The Jewish Story in the New Generation of Museums in Poland: Revised? Repeated? Concealed?

The history museum boom that started in Poland with the opening of the Warsaw Rising Museum (2004) has already received a lot of attention. The new generation of museums has been characterized by various terms of new museology—such as “narrative,” “experience,” and “emotion”—and has attracted an enormous number of visitors. This paper engages with the ways Jewish subject matter has been presented in several exhibitions since the beginning of the boom. Against a wider background of the positioning of Jewish topics of pre-1989 public memory in Poland and the post-1989 Polish-Jewish debates, it reconstructs three main strategies of dealing with Jewish 20th century history in present-day Polish museums: concealment (e.g., the Emigration Museum in Gdynia), re-use of former narratives (e.g., the Warsaw Rising Museum), and revisions (e.g., POLIN Museum of the History of Polish Jews and the Ulma Family Museum of Poles Saving Jews in World War II). This presentation will show that even though Jewish issues are a significant feature of the recent Polish museum boom, their presence is usually confined to the topics understood as properly “Jewish” and/or related to World War II history.

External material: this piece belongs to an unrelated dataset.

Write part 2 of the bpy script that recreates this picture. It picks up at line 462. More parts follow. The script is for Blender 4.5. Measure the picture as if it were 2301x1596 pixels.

Joanna Wawrzyniak is head of the social memory laboratory at the Institute of Sociology, University of Warsaw. She is interested in oral history, agents of memory, economic nostalgia, and the intellectual history of memory studies. Together with Malgorzata Pakier, Prof. Wawrzyniak has conveyed the Genealogies of Memory in Central and Eastern Europe project at the European Network Remembrance and Solidarity since its beginnings in 2011. Her recent publications in English include Memory and Change in Europe: Eastern Perspectives (co-ed. with M. Pakier, 2016); Veterans, Victims and Memory: The Politics of the Second World War in Communist Poland (2015); and The Enemy on Display: The Second World War in Eastern European Museums (with Z. Bogumil et al. 2015). She has been a visiting fellow at number of institutions including the New School for Social Research, the Freiburg Institute for Advanced Studies, the Imre Kertesz Kolleg Jena, and the Herder Institute in Marburg.